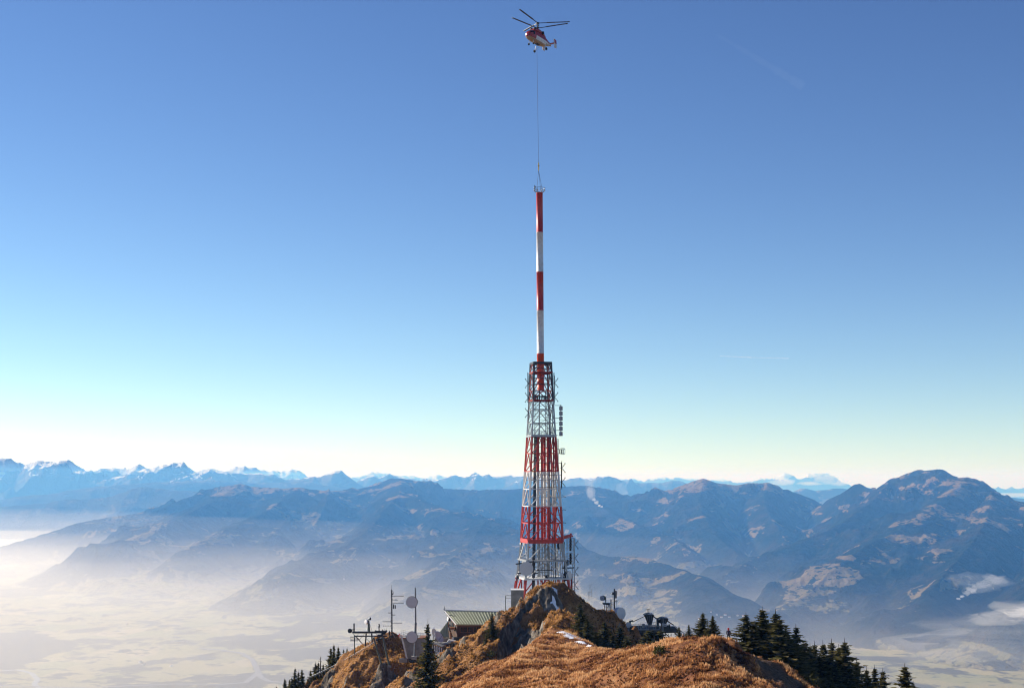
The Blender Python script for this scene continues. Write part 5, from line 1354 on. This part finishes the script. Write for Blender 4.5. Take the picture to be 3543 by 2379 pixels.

==

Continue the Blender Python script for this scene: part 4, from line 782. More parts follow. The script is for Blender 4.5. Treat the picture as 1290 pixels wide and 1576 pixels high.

--

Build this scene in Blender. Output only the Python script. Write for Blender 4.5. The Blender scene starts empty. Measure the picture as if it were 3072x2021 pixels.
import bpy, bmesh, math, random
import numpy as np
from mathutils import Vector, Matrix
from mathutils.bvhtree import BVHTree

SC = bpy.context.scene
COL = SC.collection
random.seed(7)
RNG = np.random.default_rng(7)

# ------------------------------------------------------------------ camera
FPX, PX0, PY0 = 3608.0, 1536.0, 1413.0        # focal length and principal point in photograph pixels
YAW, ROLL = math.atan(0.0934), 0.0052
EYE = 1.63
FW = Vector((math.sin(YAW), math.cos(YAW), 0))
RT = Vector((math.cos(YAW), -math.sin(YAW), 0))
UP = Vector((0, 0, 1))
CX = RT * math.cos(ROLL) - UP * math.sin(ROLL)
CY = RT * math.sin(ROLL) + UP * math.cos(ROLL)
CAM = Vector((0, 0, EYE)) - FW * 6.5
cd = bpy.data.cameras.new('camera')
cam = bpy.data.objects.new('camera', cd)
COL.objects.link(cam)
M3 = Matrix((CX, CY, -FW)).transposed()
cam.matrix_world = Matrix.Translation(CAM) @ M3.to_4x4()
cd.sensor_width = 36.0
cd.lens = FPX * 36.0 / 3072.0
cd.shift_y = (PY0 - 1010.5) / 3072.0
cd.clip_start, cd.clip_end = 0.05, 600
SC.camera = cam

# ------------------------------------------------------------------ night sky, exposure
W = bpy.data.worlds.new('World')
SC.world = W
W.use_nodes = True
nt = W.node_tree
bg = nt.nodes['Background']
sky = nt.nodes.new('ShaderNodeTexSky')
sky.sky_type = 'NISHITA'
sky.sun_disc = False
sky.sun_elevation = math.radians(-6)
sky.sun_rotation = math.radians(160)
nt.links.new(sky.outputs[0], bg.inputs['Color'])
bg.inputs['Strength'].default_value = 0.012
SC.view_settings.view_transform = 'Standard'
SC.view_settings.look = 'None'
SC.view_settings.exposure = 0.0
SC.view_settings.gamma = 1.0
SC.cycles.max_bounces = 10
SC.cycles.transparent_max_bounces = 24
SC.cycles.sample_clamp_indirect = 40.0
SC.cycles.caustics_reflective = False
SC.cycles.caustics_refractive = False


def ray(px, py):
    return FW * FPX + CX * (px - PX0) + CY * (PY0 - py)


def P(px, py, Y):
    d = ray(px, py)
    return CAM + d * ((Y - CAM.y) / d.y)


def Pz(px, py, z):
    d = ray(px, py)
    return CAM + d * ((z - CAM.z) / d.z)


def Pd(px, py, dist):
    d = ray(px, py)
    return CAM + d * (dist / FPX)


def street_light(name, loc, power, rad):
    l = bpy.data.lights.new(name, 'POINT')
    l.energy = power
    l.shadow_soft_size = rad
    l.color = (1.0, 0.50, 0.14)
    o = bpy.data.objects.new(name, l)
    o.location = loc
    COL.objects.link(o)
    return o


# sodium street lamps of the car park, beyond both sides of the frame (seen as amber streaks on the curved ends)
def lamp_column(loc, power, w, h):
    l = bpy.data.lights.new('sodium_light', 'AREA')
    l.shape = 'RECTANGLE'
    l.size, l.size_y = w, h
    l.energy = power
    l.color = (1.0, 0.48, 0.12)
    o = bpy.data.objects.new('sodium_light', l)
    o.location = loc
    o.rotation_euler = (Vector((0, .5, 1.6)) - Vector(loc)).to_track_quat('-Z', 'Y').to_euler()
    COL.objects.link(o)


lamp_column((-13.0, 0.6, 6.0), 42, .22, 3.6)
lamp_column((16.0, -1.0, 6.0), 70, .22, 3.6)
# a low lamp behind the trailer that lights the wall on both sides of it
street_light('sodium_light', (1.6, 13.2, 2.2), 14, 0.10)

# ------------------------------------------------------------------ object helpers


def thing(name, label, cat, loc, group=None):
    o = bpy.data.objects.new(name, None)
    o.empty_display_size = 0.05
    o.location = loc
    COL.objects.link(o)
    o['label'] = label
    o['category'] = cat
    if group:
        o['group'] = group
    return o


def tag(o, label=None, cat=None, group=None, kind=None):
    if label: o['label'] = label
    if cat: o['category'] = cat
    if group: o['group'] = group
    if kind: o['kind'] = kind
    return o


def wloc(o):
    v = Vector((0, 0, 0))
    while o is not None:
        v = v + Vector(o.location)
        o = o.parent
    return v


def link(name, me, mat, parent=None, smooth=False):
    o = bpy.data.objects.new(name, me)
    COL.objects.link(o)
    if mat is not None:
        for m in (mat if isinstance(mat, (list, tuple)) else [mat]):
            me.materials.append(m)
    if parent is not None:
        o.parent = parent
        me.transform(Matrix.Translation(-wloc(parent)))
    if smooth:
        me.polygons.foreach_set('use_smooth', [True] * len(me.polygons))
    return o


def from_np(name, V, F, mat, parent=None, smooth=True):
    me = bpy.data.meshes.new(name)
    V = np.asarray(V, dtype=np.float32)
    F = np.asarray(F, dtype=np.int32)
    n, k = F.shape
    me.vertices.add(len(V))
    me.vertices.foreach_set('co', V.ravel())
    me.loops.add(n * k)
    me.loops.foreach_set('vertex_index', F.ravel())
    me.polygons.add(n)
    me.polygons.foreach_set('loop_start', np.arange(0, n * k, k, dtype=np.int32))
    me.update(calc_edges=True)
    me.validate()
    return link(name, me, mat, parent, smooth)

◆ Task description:
Extract and reproduce exactly the lines opening with the line containing "Build this scene" and closing with the line containing "RNG = np.random.default_rng(7)", inclusive.

◆ Written response:
Build this scene in Blender. Output only the Python script. Write for Blender 4.5. The Blender scene starts empty. Measure the picture as if it were 3072x2021 pixels.
import bpy, bmesh, math, random
import numpy as np
from mathutils import Vector, Matrix
from mathutils.bvhtree import BVHTree

SC = bpy.context.scene
COL = SC.collection
random.seed(7)
RNG = np.random.default_rng(7)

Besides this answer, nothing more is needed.